Estate of Derouen v. General Motors Acceptance Corp.

FRUGÉ, Judge

(dissenting).

I respectfully dissent.

It is well established under the jurisprudence of this state that if an insurance policy within the actual intention of the parties is issued for the protection of another than the named insured, the insurer may be held to have afforded such protection by the policy, or to be estopped to deny it; and the policy may be equitably reformed to show the true intention of the parties in this regard. Maggio v. State Farm Mutual Automobile Insurance Company, La.App., 123 So.2d 901; Christo v. Eagle Star Ins. Co., 232 La. 28, 93 So.2d 682.
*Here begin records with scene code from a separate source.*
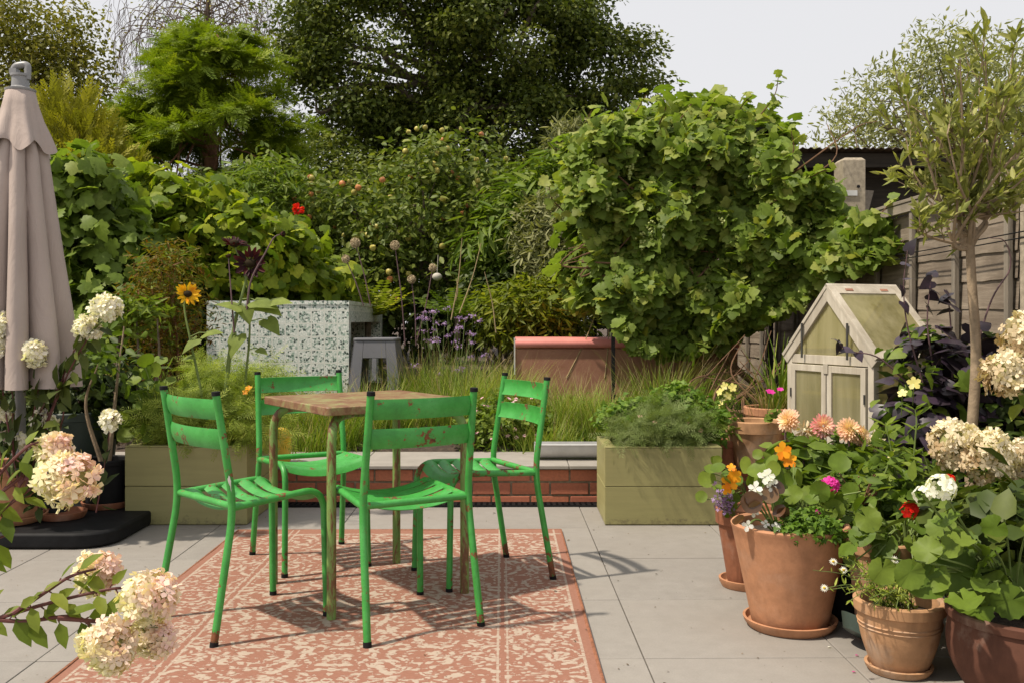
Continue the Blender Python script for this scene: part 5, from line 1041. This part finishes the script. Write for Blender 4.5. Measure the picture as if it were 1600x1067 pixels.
# ---- plants in the right planter and beside it
shrub('curry_plant', 'grey green feathery herb filling the middle of the right planter', 'plant', (.76, 5.1, .37), [pblob(1010, 672, 5.05, 40, 22, .16), pblob(1060, 668, 5.05, 45, 24, .18), pblob(1030, 655, 5.25, 50, 25, .15), pblob(985, 680, 5.0, 20, 14, .1)], 'curry', FEATHER2, 130, 14, .05, .085, 300, bark='stem', r0=.003, stems=12, droop=-.6, up=.5, inner=.2, zmin=.36, t0=.55)
shrub('parsley_plant', 'bright green curled herb spilling over the back of the right planter', 'plant', (.9, 5.25, .37), [pblob(1090, 650, 5.25, 40, 32, .16), pblob(1055, 628, 5.35, 45, 26, .15), pblob(1110, 670, 5.15, 25, 26, .1), pblob(970, 650, 5.3, 28, 18, .12), pblob(1000, 640, 5.35, 30, 16, .1)], 'parsley', LOBE3, 190, 16, .045, .03, 304, bark='stem', r0=.003, stems=12, inner=.2, zmin=.36, t0=.6)
t = thing('pink_yarrow', 'few small pink blooms on thin stems in the right planter', 'flower', (.8, 5.1, .37)); q = MB()
for k, (px, py) in enumerate([(1000, 650), (1023, 659), (1044, 663), (1075, 660), (1066, 668), (1095, 672)]): c = at(px, py, 5.02); small_flower(ROUNDPETAL, c, 6, .014, 'pinkd', t, 310+k); q.tube([c, c+Vector((.01, .03, -.09))], .002, 4)
q.build('stems', M['stem'], t, world=True)
grass('spiky green iris leaves in the pot on the wall beside the greenhouse', 1195, 5.82, .52, 60, 320, 'greengrass', .05, .22, .25, None, .016, 'iris_plant', False, Vector((1.60, 5.82, .48)))
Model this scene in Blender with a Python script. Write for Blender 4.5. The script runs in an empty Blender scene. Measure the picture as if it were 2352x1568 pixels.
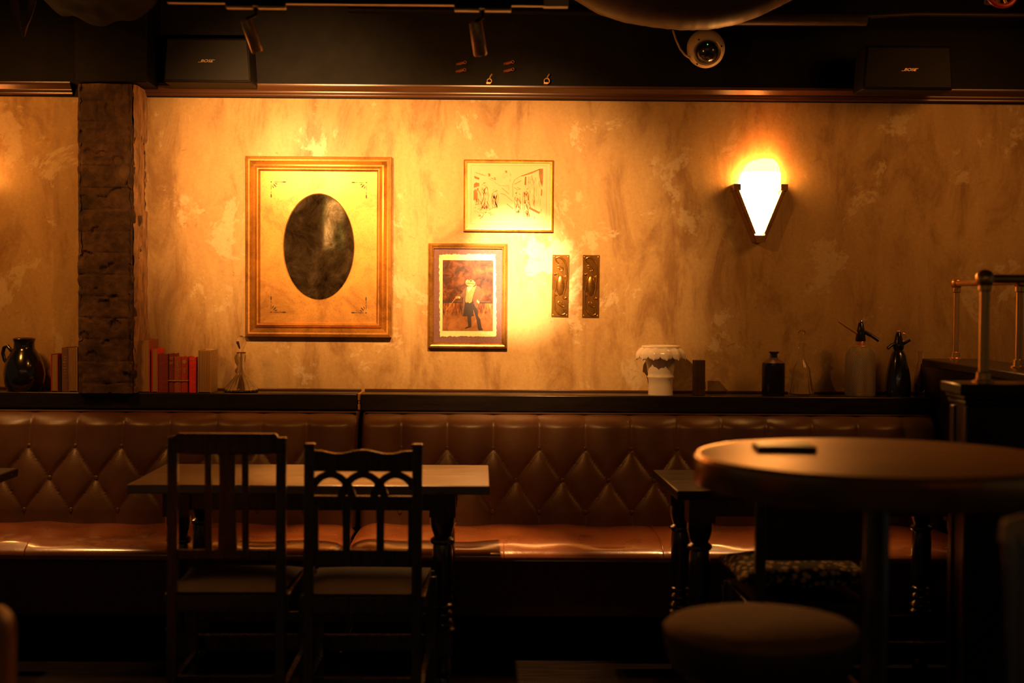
import bpy, bmesh, math, random
from mathutils import Vector, Matrix, noise
PI = math.pi
S = bpy.context.scene
C = S.collection
random.seed(7)

# ---------------------------------------------------------------- camera
F = 3267.0; EYE = 1.424
cam_d = bpy.data.cameras.new('camera'); cam = bpy.data.objects.new('camera', cam_d); C.objects.link(cam)
cam_d.sensor_width = 36; cam_d.lens = 36*F/2352
cam_d.clip_start = .05
MW = Matrix.Rotation(-36/F, 4, 'Z') @ Matrix.Rotation(PI/2-104/F, 4, 'X') @ Matrix.Rotation(.0066, 4, 'Z')
cam.matrix_world = Matrix.Translation((0, 0, EYE)) @ MW
cam_d.dof.use_dof = True; cam_d.dof.focus_distance = 6.15; cam_d.dof.aperture_fstop = 1.6
S.camera = cam
S.view_settings.view_transform = 'Standard'; S.view_settings.look = 'None'
S.view_settings.gamma = 1; S.view_settings.exposure = 0
S.cycles.use_denoising = True
S.cycles.sample_clamp_indirect = 10

def ray(px, py):
    return (MW.to_3x3() @ Vector((px-1176, 784-py, -F)))
def P(px, py, D):                                     # point of the place on the plane y = D
    d = ray(px, py); t = D/d.y
    return Vector((d.x*t, D, EYE+d.z*t))
def PX(px, D, py=700): return P(px, py, D).x
def PZ(py, D, px=1140): return P(px, py, D).z

# ---------------------------------------------------------------- world and lamps
w = bpy.data.worlds.new('world'); S.world = w; w.use_nodes = True
w.node_tree.nodes['Background'].inputs[0].default_value = (1, .75, .5, 1)
w.node_tree.nodes['Background'].inputs[1].default_value = .03
WARM = (1, .60, .17)
def lamp(name, kind, loc, target=None, power=50, size=.03, angle=40, blend=.5, color=WARM):
    l = bpy.data.lights.new(name, kind); l.energy = power; l.color = color
    if kind == 'SPOT': l.spot_size = math.radians(angle); l.spot_blend = blend; l.shadow_soft_size = size
    elif kind == 'POINT': l.shadow_soft_size = size
    o = bpy.data.objects.new(name, l); C.objects.link(o); o.location = loc
    if target is not None:
        o.rotation_euler = (Vector(target)-Vector(loc)).to_track_quat('-Z', 'Y').to_euler()
    return o
SPOT1 = P(593, 131, 4.965); SPOT2 = P(1105, 139, 4.965)
HOT = (1, .47, .145); DEEP = (1, .35, .055)
for S_, T_, Q_, K_ in ((SPOT1, P(700, 420, 6.4), P(700, 375, 6.4), 130), (SPOT2, P(1165, 560, 6.4), P(1185, 620, 6.4), 1000)):
    lamp('spot_beam', 'SPOT', S_, T_, power=250, angle=68, blend=1, size=.012, color=HOT)       # reflector lamp: beam, hot core, spill
    lamp('spot_core', 'SPOT', S_, Q_, power=K_, angle=22, blend=1, size=.012, color=(1, .60, .29))
    lamp('spot_spill', 'SPOT', S_, T_, power=26, angle=120, blend=1, size=.012, color=DEEP)
lamp('fill_flood', 'SPOT', (2.45, 5.1, 2.5), (1.75, 6.4, 1.62), power=38, angle=92, blend=1, size=.32, color=DEEP)     # fill lamps added out of frame to wash the wall ends
lamp('fill_flood', 'SPOT', (-2.3, 5.1, 2.5), (-2.1, 6.4, 1.62), power=60, angle=92, blend=1, size=.14, color=DEEP)

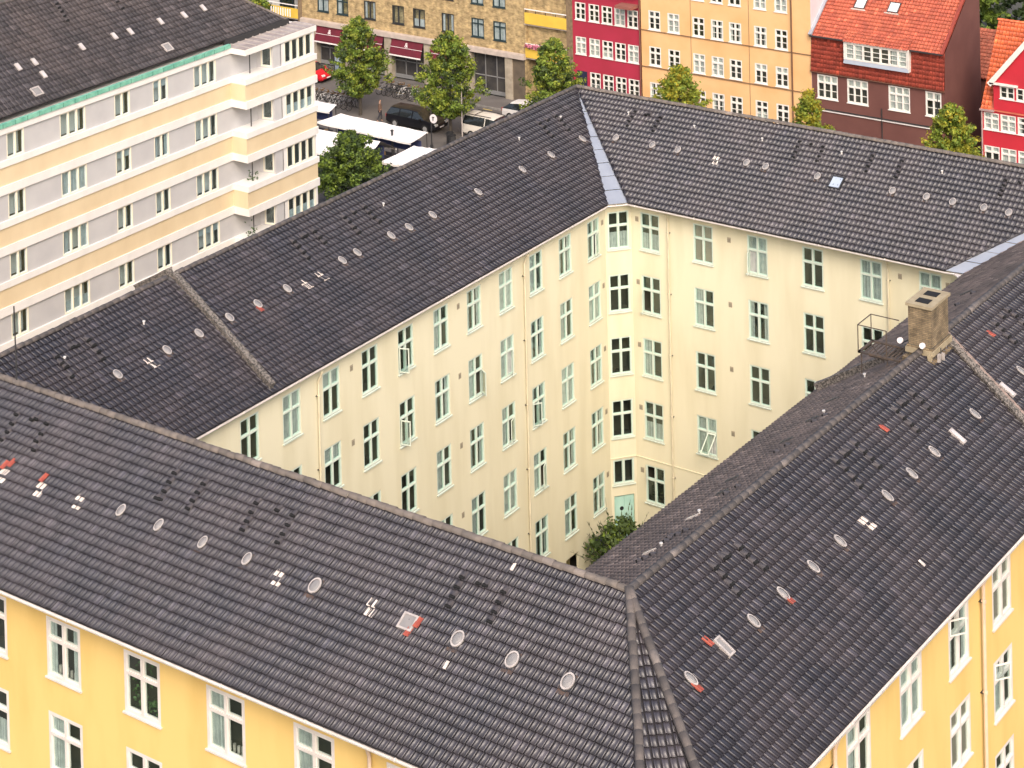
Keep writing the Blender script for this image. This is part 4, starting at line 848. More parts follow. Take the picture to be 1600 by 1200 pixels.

Thus where the evidence establishes that the true intent of the parties was to insure another than the named insured, the policy may be reformed to reflect the intent of the parties. In the instant case, Veillon Motor Company contracted to sell the automobile in question to Louis DeRouen. They looked solely to him for payment of the purchase price. Certainly the true intent of the parties was that the automobile payments would be covered by insurance on the life of Louis DeRouen. The trial judge found accordingly and I find no manifest error in his determination.

The majority opinion takes the position that Ann DeRouen, by making monthly payments after the death of her father, ratified the contract and thereby acquiesced in her name being first on the mortgage contract. I fail to see the relevancy of this conclusion to the merits of the case before us. The intent of the parties, with regard to the insurance coverage is to be determined at the time the insurance was procured. The fact that Miss DeRouen, subsequent to her father’s death, made payments on the automobile can have bearing on the intention of *818the parties at the time the contract was entered into.

For the reasons assigned herein, I respectfully dissent.